If you blinked, you may have missed the latest UK 5G spectrum auction

Ray Le Maistre
By Ray Le Maistre

Mar 17, 2021

  • Latest UK spectrum auction was over in just three days
  • Thankfully, there was no need for crazy spending
  • In total, just over £1.35 billion has been spent so far by four operators
  • ‘Assignment’ stage still to go – analyst hopes airwaves will be in use by the summer

The latest auction of 5G spectrum by the UK regulator Ofcom was completed in just three days, with all four operators involved coming away with varying shares of the spoils and spending a total of just over £1.35 billion.

That total was less than anticipated, which spells good news for the operators. Investors were also happy the operators didn’t have to spend over the odds too: BT’s share price is up by 5% today to 150.5 pence on the London Stock Exchange, while Vodafone’s stock is up by 1.1% to 136 pence. 

BT’s mobile business, EE, spent the most to get the spectrum it wanted, shelling out £452 million in total (see the table for exact assets). It’s particularly happy with the airwaves it bagged in the 700 MHz band: “The low frequency spectrum will help deliver quality indoor 5G coverage, from train stations to airports, shopping centres to business parks, while mid-range spectrum will help support our future efforts to deliver industry leading innovation,” it noted in a statement sent to the business media. 

Telefónica UK (O2) splashed out £448 million on 40 Mhz of 3.6 GHz and 20 MHz of 700 MHz FDD spectrum, described by O2 as “a fair price.”  

Hutchison 3G UK (Three) focused on the low frequency spectrum, spending £280 million on two 10 MHz blocks in the 700 MHz band. “This triples the amount of low frequency spectrum we own and will have a transformative effect on our customers’ experience indoors and in rural areas,” stated Three CEO Robert Finnegan. “Coupled with our existing low frequency spectrum and the UK’s largest 5G spectrum holding, we are in a fantastic position to deliver a great network experience for our customers now and in the future.”

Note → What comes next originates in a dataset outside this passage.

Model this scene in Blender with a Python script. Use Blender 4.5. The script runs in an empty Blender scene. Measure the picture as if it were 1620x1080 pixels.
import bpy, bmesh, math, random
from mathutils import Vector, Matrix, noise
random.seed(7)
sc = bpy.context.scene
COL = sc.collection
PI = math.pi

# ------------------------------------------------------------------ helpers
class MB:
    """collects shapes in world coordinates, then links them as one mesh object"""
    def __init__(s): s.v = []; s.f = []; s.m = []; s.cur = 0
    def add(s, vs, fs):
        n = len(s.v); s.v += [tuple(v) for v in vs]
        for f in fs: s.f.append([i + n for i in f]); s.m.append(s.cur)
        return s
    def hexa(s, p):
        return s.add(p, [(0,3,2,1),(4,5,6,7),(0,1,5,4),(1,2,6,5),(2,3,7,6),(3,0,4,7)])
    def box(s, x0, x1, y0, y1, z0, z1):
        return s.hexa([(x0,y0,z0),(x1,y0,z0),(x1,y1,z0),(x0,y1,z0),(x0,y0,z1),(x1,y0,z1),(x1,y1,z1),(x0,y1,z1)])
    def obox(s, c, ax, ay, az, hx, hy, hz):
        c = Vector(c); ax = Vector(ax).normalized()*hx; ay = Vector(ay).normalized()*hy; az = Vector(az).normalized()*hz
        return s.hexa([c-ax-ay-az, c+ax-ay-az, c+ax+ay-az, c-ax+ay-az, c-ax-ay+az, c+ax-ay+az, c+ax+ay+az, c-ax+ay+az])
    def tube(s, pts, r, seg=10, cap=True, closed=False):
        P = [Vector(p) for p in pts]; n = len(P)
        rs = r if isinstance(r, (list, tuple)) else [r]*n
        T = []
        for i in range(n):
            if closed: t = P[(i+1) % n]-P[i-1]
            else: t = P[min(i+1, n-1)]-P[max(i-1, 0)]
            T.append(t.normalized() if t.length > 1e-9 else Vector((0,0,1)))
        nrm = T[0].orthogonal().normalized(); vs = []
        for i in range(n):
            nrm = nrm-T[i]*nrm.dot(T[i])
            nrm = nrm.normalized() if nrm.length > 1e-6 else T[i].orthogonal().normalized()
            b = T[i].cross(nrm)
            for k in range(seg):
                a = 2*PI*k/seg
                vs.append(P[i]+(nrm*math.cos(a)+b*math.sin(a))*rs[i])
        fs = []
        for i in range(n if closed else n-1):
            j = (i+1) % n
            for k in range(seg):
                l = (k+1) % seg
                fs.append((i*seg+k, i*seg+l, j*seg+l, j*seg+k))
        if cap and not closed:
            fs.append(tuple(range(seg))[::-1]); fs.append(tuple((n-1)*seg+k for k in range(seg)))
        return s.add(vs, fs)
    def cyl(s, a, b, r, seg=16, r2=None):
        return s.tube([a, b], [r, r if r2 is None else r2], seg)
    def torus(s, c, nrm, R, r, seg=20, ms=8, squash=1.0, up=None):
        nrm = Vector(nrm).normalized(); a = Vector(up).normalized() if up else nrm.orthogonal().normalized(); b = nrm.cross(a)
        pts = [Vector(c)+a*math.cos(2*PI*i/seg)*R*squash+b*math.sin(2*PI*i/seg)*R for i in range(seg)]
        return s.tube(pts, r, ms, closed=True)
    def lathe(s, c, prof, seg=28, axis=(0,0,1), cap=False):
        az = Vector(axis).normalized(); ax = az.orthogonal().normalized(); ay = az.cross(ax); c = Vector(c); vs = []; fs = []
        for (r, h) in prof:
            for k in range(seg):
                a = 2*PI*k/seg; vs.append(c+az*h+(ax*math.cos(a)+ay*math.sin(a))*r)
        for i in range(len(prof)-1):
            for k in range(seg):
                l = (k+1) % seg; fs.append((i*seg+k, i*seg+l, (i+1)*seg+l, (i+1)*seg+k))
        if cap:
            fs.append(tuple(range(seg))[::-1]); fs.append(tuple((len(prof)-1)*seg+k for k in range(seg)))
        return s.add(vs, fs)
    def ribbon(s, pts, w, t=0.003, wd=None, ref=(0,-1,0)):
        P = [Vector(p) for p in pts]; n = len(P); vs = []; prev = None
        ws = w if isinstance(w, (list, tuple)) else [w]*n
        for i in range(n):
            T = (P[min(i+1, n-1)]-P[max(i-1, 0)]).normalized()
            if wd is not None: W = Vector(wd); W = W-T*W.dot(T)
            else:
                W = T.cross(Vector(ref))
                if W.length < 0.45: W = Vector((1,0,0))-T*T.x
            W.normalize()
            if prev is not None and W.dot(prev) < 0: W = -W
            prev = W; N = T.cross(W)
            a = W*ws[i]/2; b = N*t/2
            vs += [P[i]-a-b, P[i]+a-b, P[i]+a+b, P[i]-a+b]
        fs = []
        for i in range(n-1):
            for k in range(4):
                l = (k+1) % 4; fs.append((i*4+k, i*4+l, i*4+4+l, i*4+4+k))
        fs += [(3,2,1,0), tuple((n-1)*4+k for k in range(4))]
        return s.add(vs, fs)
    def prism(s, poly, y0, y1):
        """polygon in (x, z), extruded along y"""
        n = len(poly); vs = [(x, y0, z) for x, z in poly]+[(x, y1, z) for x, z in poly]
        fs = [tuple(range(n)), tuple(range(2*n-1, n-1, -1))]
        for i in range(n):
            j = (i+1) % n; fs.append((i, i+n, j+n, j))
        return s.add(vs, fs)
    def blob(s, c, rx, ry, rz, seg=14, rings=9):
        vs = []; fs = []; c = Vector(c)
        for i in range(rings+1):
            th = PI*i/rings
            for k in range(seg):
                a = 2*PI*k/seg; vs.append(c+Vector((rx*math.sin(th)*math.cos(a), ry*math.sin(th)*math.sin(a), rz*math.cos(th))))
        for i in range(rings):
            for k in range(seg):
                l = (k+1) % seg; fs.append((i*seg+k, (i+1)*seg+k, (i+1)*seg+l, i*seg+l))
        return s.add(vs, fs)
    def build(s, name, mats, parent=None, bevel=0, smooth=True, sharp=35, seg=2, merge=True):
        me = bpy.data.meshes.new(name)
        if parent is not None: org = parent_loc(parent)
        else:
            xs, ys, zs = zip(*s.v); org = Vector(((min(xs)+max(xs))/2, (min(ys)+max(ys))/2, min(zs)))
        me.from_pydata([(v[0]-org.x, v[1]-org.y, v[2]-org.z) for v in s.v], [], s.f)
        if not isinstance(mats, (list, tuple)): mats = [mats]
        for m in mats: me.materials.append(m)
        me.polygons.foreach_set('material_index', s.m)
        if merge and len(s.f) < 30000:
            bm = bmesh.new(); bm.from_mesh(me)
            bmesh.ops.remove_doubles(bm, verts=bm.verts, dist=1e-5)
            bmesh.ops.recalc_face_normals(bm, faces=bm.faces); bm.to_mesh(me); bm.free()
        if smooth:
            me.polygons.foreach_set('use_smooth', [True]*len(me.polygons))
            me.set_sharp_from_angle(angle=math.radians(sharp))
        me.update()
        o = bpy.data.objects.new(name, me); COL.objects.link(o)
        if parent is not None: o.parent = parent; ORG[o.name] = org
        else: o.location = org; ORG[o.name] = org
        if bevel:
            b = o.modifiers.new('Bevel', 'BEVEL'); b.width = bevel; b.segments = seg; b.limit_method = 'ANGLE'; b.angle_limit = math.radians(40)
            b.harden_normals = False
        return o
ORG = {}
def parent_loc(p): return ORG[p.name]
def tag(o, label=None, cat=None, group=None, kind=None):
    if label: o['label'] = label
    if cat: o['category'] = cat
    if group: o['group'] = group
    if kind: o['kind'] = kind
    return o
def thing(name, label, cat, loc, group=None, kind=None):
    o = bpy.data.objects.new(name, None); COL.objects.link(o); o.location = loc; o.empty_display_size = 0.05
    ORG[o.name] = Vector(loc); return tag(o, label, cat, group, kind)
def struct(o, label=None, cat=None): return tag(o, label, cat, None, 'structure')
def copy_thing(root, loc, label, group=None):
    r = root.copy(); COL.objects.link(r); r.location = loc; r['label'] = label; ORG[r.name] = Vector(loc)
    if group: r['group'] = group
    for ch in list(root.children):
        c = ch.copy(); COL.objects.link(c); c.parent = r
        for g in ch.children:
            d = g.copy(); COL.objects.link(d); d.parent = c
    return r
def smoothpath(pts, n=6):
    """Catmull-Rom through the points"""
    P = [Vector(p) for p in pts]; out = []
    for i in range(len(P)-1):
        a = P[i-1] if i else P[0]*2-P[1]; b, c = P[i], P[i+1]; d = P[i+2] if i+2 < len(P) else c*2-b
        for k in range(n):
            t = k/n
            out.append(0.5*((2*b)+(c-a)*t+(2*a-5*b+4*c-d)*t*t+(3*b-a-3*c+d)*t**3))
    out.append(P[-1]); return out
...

Vodafone UK spent £176.4 million on 40 MHz in the 3.6 GHz band. The operator “now holds 90 MHz of 3.4 – 3.6 GHz spectrum. The new spectrum acquired will enable Vodafone UK to significantly expand 5G network capacity to meet the growing demand for fast, reliable, high-quality data services,” it stated in this announcement

But it didn’t bid for any 700 MHz airwaves: CEO Ahmed Essam noted that Vodafone “avoided expenditure on low-band spectrum, where it is our strategy to re-farm over time our significant 900 MHz holdings to carry 5G traffic.” Vodafone UK has two 17.4 MHz blocks in the 900 MHz band. 

Source: Ofcom

Source: Ofcom

With the initial bidding over, the Ofcom process now moves into the ‘assignment’ stage, which “involves a single bidding round in which the companies can bid for the frequency positions they prefer for the airwaves they have secured in the principal stage.” Essentially, the operators will want, if possible, to line up their spectrum assets in each band so that it is ‘contiguous,’ in one block rather than fragmented in multiple slices across a band. “After submitting their assignment stage bids in the 3.6-3.8 GHz band, bidders will then have the opportunity to negotiate the frequency positions among themselves,” notes Ofcom

This is the stage that might be less straightforward, notes industry analyst Paolo Pescatore of PP Foresight. “This spectrum auction has been relatively easy… the main process concluded so quickly as all providers were successful in securing the spectrum they needed. Expect to see some haggling behind closed doors in the assignment stage,” notes Pescatore, who hopes this new spectrum “can be used by the summer.”

He doesn’t expect the onboarding of new spectrum assets to change any of the UK operators’ 5G service strategies in the near term. “It’s highly unlikely we will see a change in approach to 5G deployment. To date, focus has been on cities and data-hungry locations for the rollout of 5G. This will continue, especially with those securing 700 MHz, which will be used for indoor coverage as well in the short term. Ultimately the operators will seek to leverage 700 MHz in rural areas in the future, but not immediately,” states the analyst.